Hot Standby Router Protocol (HSRP) provides redundancy for IP networks, ensuring that user traffic immediately and transparently recovers from first hop router failures. HSRP allows multiple routers on a single LAN to share a virtual IP and MAC address, which is configured as the default gateway on the hosts. From the group of routers configured in a HSRP group, the one with the highest priority functions as the active router and the one with the second highest priority functions as the standby router. The active router assumes the role of forwarding packets sent to the virtual IP address. If the active router fails, the standby takes over as the new active router. The active router responds to all Internet Control Message Protocol (ICMP) and Address Resolution Protocol (ARP) queries sent to the virtual IP address. 

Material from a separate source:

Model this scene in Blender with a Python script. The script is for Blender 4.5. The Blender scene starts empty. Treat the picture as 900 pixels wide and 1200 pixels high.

Multiprotocol Label Switching (MPLS) VPN provides a method to implement VPNs in the form of a peer-to-peer model and provides the benefits of both overlay and peer-to-peer models. In MPLS VPN, the Provider Edge (PE) router is the one where most of the functionality is implemented and configured. Apart from the default global routing table, the PE routers maintain separate instances of routing tables, called Virtual Routing and Forwarding (VRF) tables, for each customer whose routing requirements are different. They provide isolation between them.


Before the introduction of the "HSRP Support for MPLS VPNs" feature, HSRP used to add the ARP entries and IP hash table entries to the default routing table instance, even if the interface was part of a VRF. This was causing ARP and ICMP echo requests for the HSRP virtual IP address to fail. With this feature, the entries are added to the IP routing table belonging to the VRF.

This feature enables the use of HSRP for providing PE router redundancy when connected over a LAN. The PE routers can be configured to track their connections to the rest of the network and have their HSRP priorities adjusted to assume the active or standby role, depending on whether they have a route to the destination.